2. If Kenneth Starr is truly interested in indicting someone for
perjury, he need look no further than Paula Jones who has added
an interesting bit to her sworn deposition in the civil case. Where,
in her original statement, she had immediately fled from the hotel
room after Governor Clinton allegedly dropped his pants and underpants
and made his shocking request,--- now she has added that he rushed
up behind her and put his hand on the door to stop her from leaving---
"He confined me for a moment," saying, "You're a
smart girl, let's keep this between ourselves." Clinton must
be remarkably agile to have gotten his pants up in time to beat
her to the door, or else he's had a lot of practice in potato-sack
racing. His legal team must be salivating over the possibilities
in this testimony.
3. As The Nation
detailed two years ago--- March 18, 1996, Kenneth Starr has
a major conflict of interest that should have prevented him from
accepting the position as independent counsel or compelled a more
honorable man to resign. In 1993 the Resolution Trust Corporation
filed suit against his firm, Kirkland and Ellis, accusing them of
"aiding and abetting breaches of fiduciary responsibility"
in the legal work the firm did for a federally insured Colorado
thrift that went bankrupt in 1990. (Substitute the Rose Law Firm
and Madison Guaranty for an eerie parallel!) In the Whitewater investigation
Starr gained the subpoena power to investigate the very RTC officials
who were involved in the lawsuit against Kirkland and Ellis. Read
the whole series of articles in Starr Watch, the Nation's Digital
Extra. Since then more improprieties about Starr have surfaced.
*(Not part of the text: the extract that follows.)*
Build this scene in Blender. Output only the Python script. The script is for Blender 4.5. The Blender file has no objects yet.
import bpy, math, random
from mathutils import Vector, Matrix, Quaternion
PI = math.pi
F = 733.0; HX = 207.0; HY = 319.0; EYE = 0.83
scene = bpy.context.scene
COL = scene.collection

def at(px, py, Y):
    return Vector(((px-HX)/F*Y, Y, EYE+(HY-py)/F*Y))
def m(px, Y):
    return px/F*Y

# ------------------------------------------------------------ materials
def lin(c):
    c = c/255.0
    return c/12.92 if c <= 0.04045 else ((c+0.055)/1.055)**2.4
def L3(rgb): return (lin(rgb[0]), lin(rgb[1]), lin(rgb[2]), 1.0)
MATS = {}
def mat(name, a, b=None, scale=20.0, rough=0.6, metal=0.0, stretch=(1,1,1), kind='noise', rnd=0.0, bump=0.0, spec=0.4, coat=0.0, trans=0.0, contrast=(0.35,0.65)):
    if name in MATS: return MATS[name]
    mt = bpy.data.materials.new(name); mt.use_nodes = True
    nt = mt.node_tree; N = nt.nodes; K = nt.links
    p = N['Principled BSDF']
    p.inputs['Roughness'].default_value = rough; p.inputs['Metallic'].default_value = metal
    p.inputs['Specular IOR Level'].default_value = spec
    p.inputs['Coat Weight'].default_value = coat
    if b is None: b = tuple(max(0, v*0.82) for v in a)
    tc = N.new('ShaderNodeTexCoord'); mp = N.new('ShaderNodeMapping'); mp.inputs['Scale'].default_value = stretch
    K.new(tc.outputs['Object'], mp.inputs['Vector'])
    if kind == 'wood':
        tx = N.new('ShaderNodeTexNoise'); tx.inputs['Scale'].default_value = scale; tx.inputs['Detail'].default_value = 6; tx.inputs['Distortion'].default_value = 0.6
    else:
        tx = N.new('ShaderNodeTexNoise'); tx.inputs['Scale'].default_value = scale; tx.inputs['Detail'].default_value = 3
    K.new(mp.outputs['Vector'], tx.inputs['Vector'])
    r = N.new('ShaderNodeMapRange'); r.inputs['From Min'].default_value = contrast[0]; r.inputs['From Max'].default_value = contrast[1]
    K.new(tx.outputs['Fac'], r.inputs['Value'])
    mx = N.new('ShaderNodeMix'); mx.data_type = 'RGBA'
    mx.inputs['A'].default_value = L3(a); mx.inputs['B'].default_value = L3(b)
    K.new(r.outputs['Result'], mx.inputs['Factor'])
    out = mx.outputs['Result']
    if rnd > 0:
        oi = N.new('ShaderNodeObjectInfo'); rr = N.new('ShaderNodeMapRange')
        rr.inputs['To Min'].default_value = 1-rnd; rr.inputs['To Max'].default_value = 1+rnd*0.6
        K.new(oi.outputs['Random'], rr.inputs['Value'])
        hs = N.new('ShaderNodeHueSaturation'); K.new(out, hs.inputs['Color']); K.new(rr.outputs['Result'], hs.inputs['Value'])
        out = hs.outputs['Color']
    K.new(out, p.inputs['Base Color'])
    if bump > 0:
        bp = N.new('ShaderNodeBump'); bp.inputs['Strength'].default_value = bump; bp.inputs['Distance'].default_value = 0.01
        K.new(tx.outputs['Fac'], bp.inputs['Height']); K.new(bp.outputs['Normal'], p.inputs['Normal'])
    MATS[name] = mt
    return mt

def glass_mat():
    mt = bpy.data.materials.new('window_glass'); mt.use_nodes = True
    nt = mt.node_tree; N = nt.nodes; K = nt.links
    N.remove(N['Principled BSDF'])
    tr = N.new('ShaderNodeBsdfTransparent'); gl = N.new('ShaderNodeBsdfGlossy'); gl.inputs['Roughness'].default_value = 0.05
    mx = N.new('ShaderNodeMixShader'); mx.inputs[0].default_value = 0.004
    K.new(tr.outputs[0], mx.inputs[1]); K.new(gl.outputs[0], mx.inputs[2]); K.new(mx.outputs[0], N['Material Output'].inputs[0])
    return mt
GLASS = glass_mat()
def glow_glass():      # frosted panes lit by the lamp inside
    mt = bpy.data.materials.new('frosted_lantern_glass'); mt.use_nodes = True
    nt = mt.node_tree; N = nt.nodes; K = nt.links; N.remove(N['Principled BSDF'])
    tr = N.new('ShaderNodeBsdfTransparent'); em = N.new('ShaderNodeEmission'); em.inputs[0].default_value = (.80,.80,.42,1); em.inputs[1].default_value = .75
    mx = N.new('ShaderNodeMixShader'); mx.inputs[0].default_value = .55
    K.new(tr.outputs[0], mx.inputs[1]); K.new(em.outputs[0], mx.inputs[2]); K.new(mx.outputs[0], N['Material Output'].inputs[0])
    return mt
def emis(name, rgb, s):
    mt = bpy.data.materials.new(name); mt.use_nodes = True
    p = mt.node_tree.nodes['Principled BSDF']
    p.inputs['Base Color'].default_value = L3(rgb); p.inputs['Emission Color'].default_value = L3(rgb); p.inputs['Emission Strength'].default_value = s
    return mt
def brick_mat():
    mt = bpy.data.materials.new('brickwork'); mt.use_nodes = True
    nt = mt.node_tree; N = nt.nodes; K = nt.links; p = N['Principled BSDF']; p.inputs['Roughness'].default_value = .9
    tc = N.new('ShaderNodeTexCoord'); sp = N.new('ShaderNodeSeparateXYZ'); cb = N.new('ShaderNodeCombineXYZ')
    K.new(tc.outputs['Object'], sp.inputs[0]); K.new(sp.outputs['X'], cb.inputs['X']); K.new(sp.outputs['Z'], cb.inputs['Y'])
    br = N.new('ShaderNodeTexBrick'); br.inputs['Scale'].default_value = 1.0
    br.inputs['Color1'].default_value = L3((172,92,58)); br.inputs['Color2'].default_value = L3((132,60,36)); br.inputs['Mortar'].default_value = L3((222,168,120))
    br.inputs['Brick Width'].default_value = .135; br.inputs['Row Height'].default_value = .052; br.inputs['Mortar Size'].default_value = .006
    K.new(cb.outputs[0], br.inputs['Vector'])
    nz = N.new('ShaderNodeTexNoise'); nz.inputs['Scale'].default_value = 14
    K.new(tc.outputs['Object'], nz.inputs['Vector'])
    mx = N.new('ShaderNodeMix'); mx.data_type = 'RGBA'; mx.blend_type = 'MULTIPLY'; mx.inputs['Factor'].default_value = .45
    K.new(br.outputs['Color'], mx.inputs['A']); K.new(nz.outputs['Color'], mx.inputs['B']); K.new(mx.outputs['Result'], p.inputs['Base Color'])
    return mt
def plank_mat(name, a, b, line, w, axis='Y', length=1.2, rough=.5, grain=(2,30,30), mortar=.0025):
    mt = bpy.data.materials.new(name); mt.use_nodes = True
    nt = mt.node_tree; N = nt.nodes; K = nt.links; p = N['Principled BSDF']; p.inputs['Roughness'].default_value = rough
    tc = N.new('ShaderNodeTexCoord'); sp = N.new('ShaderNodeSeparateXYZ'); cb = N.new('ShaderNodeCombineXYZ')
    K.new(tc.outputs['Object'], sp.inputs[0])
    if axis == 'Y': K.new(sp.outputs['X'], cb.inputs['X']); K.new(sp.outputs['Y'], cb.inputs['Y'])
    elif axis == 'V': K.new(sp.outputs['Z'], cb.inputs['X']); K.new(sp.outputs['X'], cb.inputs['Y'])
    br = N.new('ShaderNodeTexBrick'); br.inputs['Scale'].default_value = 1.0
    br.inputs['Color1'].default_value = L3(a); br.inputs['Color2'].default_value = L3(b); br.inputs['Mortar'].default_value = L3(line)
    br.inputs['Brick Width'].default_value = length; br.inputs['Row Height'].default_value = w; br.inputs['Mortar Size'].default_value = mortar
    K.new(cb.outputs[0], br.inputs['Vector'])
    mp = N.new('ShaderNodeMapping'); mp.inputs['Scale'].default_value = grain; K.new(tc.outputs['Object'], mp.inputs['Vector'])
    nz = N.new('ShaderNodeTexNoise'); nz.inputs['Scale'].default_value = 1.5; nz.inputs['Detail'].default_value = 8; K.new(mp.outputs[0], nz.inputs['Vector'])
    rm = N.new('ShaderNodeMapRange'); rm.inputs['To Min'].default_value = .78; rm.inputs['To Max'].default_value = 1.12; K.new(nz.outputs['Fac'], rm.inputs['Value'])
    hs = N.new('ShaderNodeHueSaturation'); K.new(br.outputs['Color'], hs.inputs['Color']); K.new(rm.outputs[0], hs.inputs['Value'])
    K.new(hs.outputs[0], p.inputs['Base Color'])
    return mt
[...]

A Reuters dispatch of March 3rd described the sworn statement of
South Carolina attorney Kendall Few in which he alleged that Starr
concealed false testimony in product liability lawsuits against
General Motors.
4. And in a more serious
vein: What is Bill Clinton likely to do if it looks as if the Starr
Chamber should prevail? A worst-case scenario: He could declare
a national emergency and invoke FEMA, the Federal Emergency Management
Agency, that dreadful piece of legislation enacted under Nixon and
strengthened by all of his successors, most especially Reagan.